Saturday, May 28, 2011

Not A Silk Purse

But its definitely not a sows ear!
This new version is most definitely a pretty, lacy crown to a hat!
The yarn is a not too soft (and not at all silky) blend of acrylic and rayon—and while peachy bits predominate (it looks peachy doesn't it? ) there are scattered bits of lime green, too, in the white background. They are harder to see, but there, all the same.

I am so glad I frogged and started again! And gladder still that I have been documenting the pattern. This version of the crown is a 1000 times nicer than the first, isn't it?

—It's simple (well, I think its simple), because it is VERY REGULAR--make a INCREASE? (YO)/Make a DECREASE (either a K2tog or a SSK). The YO's are, for the most part, very closely paired to the decreases. This is regular pairing of increases and decreases is a big factor in a making a lace easy to knit, in my opinion.

OK, OK, there are a few rounds where there are some YO and NO matching decreases --but –I've been keeping track of the stitch count in each round--(an other detail I like to find in a pattern). So you know before you knit a stitch in these rounds—INCREASES be here. There are just a few rounds--(in the Beading pattern, mostly) that pair lace (YO/and decreases) with an INCREASE (a YO and NO decrease).

I don't think it's too hard (and remember, I am designing it as I knit it!) a pattern to knit –It is positively easy if you are skilled at reading your knitting.

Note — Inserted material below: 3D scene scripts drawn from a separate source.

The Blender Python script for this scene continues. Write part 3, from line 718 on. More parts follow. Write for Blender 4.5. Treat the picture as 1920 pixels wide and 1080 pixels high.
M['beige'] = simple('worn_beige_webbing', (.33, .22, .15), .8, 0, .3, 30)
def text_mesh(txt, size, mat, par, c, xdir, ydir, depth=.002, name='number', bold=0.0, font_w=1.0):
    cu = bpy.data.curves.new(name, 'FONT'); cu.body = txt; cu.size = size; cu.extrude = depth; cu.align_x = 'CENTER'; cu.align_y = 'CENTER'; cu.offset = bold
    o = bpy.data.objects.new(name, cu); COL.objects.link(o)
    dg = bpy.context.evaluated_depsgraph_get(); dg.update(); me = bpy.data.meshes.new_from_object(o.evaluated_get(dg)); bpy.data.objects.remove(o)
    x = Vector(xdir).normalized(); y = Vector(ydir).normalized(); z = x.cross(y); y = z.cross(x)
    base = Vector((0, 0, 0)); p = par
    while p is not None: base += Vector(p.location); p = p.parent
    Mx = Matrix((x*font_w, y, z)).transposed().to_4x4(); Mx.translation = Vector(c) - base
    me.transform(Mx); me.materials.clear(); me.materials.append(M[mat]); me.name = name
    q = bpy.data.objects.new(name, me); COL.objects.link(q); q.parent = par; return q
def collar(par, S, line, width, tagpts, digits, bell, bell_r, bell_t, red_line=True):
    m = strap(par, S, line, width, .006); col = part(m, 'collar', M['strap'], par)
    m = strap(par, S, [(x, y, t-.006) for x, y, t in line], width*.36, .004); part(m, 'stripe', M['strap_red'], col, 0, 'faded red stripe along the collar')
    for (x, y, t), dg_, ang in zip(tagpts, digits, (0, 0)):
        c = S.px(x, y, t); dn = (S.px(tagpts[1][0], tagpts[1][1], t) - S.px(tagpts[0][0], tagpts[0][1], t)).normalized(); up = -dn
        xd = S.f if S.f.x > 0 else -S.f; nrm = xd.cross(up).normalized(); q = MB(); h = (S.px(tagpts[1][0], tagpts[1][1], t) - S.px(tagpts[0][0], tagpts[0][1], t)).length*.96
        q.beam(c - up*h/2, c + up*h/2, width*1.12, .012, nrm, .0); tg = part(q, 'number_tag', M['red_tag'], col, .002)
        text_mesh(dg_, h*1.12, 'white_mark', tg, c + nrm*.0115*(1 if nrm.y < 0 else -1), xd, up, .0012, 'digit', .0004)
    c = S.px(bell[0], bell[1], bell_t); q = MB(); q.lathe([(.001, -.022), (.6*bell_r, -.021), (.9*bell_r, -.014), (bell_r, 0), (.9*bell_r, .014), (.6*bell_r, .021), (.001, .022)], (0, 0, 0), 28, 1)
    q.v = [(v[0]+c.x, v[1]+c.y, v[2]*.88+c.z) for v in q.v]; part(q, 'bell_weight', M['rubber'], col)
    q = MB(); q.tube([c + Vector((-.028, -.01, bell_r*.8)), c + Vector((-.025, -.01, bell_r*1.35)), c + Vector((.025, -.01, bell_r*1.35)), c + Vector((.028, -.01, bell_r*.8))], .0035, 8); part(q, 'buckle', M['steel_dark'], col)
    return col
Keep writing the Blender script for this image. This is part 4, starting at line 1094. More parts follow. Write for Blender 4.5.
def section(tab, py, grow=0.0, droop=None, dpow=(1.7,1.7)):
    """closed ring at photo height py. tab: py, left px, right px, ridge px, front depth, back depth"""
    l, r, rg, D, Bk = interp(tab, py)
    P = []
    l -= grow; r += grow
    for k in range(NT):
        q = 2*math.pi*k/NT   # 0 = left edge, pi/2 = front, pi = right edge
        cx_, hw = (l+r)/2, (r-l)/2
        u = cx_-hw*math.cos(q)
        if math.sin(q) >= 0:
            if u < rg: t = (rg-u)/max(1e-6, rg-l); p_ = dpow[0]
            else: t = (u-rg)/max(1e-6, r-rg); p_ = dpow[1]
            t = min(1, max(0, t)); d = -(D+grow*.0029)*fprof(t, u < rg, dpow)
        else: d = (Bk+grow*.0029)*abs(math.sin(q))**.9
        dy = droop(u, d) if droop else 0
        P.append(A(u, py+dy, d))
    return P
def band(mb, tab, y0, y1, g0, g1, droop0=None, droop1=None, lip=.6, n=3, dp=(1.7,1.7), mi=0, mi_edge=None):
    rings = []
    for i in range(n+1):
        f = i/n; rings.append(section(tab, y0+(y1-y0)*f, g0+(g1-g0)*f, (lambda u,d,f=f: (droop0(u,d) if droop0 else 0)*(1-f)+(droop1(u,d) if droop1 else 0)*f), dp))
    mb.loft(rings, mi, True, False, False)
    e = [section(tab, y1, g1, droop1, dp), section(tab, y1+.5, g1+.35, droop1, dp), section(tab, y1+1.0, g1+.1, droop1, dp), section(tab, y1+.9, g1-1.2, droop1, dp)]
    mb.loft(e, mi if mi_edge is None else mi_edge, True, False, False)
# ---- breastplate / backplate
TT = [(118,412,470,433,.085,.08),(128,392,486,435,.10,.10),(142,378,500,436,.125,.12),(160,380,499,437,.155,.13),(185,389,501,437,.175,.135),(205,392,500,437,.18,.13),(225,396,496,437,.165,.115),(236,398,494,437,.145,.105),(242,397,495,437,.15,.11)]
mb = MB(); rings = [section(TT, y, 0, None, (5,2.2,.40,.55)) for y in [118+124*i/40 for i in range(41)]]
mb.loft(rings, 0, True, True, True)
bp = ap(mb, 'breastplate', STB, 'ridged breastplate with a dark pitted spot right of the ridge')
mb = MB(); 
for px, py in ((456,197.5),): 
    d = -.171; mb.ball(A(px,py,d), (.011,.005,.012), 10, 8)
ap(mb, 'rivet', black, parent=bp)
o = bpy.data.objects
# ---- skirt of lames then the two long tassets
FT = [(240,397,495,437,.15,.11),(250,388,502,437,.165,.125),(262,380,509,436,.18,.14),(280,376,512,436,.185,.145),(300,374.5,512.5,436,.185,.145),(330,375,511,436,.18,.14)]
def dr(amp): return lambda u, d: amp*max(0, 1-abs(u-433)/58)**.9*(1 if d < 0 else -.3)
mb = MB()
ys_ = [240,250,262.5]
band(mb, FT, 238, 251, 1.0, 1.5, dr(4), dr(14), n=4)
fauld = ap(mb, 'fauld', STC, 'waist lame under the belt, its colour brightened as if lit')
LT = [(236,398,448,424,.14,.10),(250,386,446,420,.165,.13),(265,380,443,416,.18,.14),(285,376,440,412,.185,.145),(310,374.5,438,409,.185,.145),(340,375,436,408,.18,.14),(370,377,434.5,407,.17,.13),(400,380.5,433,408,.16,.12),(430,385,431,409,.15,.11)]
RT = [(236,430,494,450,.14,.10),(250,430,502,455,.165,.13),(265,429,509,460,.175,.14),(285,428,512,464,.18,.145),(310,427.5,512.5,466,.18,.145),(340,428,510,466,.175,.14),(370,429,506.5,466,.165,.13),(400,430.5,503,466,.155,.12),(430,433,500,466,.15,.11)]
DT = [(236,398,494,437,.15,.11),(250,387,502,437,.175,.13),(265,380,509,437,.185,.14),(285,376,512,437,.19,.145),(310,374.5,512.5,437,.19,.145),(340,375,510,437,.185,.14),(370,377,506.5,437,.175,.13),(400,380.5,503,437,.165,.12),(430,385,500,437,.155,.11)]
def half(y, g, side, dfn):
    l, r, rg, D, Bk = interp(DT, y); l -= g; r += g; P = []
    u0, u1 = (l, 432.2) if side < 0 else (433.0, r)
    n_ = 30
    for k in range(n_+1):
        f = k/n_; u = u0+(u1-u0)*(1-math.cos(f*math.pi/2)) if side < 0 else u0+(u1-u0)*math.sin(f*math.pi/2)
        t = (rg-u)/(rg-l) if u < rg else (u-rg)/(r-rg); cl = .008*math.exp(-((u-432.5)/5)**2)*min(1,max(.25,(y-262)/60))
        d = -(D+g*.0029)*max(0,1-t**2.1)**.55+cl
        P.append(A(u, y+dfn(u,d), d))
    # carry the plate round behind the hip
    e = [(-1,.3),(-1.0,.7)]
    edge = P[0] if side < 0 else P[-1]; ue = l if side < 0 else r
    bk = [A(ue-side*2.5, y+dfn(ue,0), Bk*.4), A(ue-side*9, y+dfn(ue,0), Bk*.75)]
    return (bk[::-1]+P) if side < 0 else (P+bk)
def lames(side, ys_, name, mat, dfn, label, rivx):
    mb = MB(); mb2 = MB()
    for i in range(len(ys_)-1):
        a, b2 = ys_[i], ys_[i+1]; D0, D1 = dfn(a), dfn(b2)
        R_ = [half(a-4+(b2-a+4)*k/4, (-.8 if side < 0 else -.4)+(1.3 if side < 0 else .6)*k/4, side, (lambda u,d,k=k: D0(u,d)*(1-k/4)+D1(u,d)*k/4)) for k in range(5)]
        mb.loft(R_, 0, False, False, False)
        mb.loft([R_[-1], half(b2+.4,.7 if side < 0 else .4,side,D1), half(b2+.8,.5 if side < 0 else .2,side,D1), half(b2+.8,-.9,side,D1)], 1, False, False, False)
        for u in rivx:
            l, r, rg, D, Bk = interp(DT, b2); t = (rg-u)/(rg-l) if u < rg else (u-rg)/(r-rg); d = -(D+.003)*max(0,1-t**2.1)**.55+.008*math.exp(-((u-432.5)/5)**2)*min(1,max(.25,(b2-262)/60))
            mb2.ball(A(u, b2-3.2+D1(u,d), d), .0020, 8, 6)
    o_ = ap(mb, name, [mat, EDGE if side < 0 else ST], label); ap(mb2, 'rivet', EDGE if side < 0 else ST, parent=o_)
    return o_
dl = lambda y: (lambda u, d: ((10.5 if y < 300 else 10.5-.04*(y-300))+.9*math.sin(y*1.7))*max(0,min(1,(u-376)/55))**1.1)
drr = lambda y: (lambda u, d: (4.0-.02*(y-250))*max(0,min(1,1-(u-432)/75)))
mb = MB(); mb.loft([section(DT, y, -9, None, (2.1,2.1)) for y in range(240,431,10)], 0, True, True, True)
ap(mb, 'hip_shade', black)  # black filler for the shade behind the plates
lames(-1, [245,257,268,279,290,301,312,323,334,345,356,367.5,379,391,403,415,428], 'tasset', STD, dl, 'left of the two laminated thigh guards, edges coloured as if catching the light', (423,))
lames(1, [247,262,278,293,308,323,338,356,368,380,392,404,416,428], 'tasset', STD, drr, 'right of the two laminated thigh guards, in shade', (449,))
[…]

There is nothing extremely original about the pattern (pointed petal like motifs) –but the way they are laid out is totally original—and (this sounds scary if you don't knit a lot of lace)--every other round is a new set of instructions—even when there are no increases involved.

For the most part, alternate rounds are your basic Knit every stitch. But—just to be interesting—this is generally, but not completely true. Sometimes, there are 2 pattern rows together, and sometimes 2 plain rows together.
Still-- there are only 50 rounds or so in the crown and about half are plain knitting. Then a few inches of very simple knitting till the brim.

At that point—the increases for the crown are finished, and it's easy street for twenty something rounds or so.

I got to that point last night—a good thing too-- since my brain was down shifting into low gear. It's a pretty common feature of a hat –start with X, increase till its Y (inches or stitches depending on the pattern) then continue working even (a tube) till the hat is deep enough.

I like a deep hat—one that covers most of my bowling ball head-- but there will be an option or a shallower version--(the last set of increases can also be eliminated for smaller heads too)—and some invisible increases (to correct the count for the brim) worked into the first round or 2 of the brim. It looks deep enough now, on HEAD-but HEAD is a scant 19 inches--and my head almost 22.

The brim will be narrow—One problem I have with the Lacy blue hat—is the broad brim (even though its very open and lacy) catches the wind—The hat wants to become a Frisbee! This hat will have a narrower brim (maybe 20 rounds in all) and should be less prone to want to take flight!

I love this kind of knitting—making up patterns as I go—In some ways it's simpler design than I first envisioned—in other ways—more complex—some increase rounds are a few as 4 stitches, many are 6, some are 8, one is 10! My calculator is at hand—and in constant use.

I know some knitters claim to hate math (not me!). To me, it's like a puzzle—How many stitches do I have? How many do I need? -Where can I get (make!) more—with out messing up the basic symmetry of the design? --How many do I need to keep the hat flat –but not too flat (a hat needs to cup a bit).

It is a play between pattern and gauge, form and function.. Math as a magic wand that makes it work.